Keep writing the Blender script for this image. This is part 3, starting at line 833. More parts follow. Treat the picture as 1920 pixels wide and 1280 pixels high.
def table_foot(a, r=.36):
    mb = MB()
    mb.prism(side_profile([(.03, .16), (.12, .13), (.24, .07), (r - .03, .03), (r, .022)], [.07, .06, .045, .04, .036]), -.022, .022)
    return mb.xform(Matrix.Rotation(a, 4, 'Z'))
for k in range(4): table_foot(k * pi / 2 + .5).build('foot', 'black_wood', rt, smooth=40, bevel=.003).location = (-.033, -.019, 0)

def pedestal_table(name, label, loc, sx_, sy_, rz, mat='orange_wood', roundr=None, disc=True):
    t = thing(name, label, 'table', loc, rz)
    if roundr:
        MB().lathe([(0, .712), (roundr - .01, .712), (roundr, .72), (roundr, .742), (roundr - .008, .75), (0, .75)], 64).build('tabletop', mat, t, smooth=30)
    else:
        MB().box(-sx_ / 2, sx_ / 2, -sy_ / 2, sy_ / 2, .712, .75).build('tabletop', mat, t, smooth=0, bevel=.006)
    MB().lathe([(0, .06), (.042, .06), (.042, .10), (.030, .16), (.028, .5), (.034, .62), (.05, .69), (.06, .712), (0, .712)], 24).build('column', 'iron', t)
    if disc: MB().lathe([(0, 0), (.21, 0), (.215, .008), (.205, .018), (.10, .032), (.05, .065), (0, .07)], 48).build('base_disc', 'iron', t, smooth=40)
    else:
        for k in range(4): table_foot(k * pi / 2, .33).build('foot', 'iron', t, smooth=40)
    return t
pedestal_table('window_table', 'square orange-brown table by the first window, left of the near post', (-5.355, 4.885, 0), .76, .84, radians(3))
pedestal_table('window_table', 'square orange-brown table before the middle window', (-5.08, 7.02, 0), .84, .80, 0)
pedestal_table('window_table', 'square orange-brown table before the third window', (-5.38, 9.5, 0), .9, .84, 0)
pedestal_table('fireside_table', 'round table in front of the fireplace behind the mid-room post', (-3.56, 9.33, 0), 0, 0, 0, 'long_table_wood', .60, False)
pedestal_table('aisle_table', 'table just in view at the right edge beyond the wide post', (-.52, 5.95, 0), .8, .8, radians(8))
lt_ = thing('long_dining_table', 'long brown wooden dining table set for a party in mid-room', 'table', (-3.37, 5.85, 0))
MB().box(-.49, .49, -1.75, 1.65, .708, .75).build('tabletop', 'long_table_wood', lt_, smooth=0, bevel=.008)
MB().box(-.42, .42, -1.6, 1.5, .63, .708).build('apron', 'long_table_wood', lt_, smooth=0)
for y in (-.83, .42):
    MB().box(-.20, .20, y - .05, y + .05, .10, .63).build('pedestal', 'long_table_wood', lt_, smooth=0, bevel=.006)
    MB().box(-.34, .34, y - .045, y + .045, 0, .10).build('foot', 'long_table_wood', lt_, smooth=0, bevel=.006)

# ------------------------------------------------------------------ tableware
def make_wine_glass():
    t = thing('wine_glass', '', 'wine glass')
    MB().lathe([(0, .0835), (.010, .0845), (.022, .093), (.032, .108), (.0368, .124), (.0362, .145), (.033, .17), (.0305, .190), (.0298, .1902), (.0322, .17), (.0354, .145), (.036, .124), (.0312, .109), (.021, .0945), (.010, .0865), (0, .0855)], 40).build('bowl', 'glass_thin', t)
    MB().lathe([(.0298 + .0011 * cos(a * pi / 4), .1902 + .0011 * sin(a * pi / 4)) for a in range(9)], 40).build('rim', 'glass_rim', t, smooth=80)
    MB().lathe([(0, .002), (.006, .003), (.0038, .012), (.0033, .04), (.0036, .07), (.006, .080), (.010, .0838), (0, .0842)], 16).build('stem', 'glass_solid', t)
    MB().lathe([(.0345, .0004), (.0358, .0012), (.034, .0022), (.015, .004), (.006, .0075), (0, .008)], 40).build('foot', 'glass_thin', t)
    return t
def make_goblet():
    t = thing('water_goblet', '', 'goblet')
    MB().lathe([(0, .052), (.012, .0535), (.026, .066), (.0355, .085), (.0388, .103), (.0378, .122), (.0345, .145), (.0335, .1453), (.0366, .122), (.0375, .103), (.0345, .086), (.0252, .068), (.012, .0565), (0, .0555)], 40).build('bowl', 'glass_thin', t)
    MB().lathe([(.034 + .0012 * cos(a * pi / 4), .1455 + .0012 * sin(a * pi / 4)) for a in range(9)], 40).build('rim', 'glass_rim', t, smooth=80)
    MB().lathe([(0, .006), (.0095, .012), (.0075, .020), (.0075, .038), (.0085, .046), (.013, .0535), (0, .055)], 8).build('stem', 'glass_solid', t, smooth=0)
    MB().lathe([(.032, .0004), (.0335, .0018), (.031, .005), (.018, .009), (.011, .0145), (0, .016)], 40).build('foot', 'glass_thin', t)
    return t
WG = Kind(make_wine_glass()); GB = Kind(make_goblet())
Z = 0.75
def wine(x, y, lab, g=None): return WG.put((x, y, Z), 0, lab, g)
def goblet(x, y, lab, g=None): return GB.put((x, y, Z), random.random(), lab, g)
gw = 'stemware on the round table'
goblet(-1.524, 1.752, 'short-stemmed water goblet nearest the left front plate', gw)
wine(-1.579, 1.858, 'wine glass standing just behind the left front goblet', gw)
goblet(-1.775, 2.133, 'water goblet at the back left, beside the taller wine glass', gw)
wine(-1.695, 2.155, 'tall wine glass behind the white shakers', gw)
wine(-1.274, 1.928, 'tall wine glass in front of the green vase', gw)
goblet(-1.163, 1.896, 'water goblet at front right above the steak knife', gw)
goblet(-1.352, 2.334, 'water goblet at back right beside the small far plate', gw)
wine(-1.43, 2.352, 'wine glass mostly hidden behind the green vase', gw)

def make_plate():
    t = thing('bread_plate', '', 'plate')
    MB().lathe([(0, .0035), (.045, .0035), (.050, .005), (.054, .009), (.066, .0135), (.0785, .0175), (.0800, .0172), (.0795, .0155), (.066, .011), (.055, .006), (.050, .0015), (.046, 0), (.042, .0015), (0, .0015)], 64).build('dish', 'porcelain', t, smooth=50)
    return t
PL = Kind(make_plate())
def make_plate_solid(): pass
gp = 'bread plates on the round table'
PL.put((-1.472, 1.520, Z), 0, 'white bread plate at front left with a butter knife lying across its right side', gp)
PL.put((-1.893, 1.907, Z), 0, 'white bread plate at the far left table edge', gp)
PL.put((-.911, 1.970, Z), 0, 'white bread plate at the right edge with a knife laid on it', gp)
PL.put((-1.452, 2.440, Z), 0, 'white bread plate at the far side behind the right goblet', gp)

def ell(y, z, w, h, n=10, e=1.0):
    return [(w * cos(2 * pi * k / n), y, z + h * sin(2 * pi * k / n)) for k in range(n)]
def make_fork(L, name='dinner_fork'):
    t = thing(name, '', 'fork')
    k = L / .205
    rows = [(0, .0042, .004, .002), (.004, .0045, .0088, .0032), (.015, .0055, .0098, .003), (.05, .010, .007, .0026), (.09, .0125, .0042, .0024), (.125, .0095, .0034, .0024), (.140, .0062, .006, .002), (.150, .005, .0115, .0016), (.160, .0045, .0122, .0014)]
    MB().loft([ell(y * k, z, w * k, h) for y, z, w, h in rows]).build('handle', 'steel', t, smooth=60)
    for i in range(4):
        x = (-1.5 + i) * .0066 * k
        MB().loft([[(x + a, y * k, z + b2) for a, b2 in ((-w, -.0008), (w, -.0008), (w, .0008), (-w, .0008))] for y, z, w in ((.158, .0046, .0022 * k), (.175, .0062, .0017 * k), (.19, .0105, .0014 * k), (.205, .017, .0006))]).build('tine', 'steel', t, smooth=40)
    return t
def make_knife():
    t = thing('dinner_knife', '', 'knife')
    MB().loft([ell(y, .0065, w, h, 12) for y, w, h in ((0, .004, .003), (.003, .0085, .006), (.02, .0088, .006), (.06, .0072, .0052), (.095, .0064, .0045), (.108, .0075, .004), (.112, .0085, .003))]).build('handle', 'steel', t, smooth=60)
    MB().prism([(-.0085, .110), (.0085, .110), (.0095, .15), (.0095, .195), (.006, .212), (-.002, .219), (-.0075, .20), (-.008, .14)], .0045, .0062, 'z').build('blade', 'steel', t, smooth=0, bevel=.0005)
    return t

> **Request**
Only the lines from the first line of the material above through the line that contains "for k in range(4): table_foot(k * pi / 2 +" should be quoted, each one exactly.

> **Result of the exercise**
Keep writing the Blender script for this image. This is part 3, starting at line 833. More parts follow. Treat the picture as 1920 pixels wide and 1280 pixels high.
def table_foot(a, r=.36):
    mb = MB()
    mb.prism(side_profile([(.03, .16), (.12, .13), (.24, .07), (r - .03, .03), (r, .022)], [.07, .06, .045, .04, .036]), -.022, .022)
    return mb.xform(Matrix.Rotation(a, 4, 'Z'))
for k in range(4): table_foot(k * pi / 2 + .5).build('foot', 'black_wood', rt, smooth=40, bevel=.003).location = (-.033, -.019, 0)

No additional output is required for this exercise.